Supreme Court stays Delhi High Court ruling in Tiger Global case

The Supreme Court on Friday stayed a Delhi High Court ruling in favour of private equity firm Tiger Global on the applicability of the India-Mauritius Double Taxation Avoidance Agreement to capital gains from the sale of shares of Flipkart to Walmart. Experts believe the ruling could lead to uncertainty for foreign investors.

The order by a division bench of Justices JB Pardiwala and R Mahadevan noted that the issue has pan-India implications and requires “thorough consideration”.

In its ruling, the Supreme Court has stayed the order of the Delhi High Court that had granted tax benefits under the India- Mauritius DTAA to Tiger Global.

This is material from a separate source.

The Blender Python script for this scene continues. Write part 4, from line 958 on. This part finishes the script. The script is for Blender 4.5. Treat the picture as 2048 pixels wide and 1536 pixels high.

Prior to that, the Authority for Advance Rulings (AAR had denied treaty benefits to Tiger Global for the transaction.

The case relates to Tiger Global, which holds a Category 1 Global Business License and a Tax Residency Certificate (TRC) from Mauritius, and had acquired shares of a Singapore-based Flipkart between 2011 and 2015. The company held substantial investments in Indian entities. In 2018, Tiger Global sold its shares in the company, resulting in capital gains. The grandfathering provision under the India-Mauritius DTAA provides for grandfathering of investments and exemption from capital gains tax in India for shares acquired before April 1, 2017.

Tax experts noted that several implications could arise from the Supreme Court ruling.

Rakesh Nangia, Managing Partner, Nangia & Co said the stay by the Supreme Court poses a question-mark on the judgment of the Delhi High Court, and it appears that the stage is all set for a fierce round of debate concerning measures to be adopted to prevent potential treaty-abuse.

In its verdict issued last year, the Delhi High Court had upheld the plea of the taxpayer-assessee that grandfathering provisions contained in India-Singapore tax-treaty were self-sufficient to address potential allegations relating to treaty-abuse, and accordingly, “…..it would be impermissible for the Revenue to manufacture additional roadblocks or standards that the parties would be required to meet in order to avail DTAA benefits,…….”.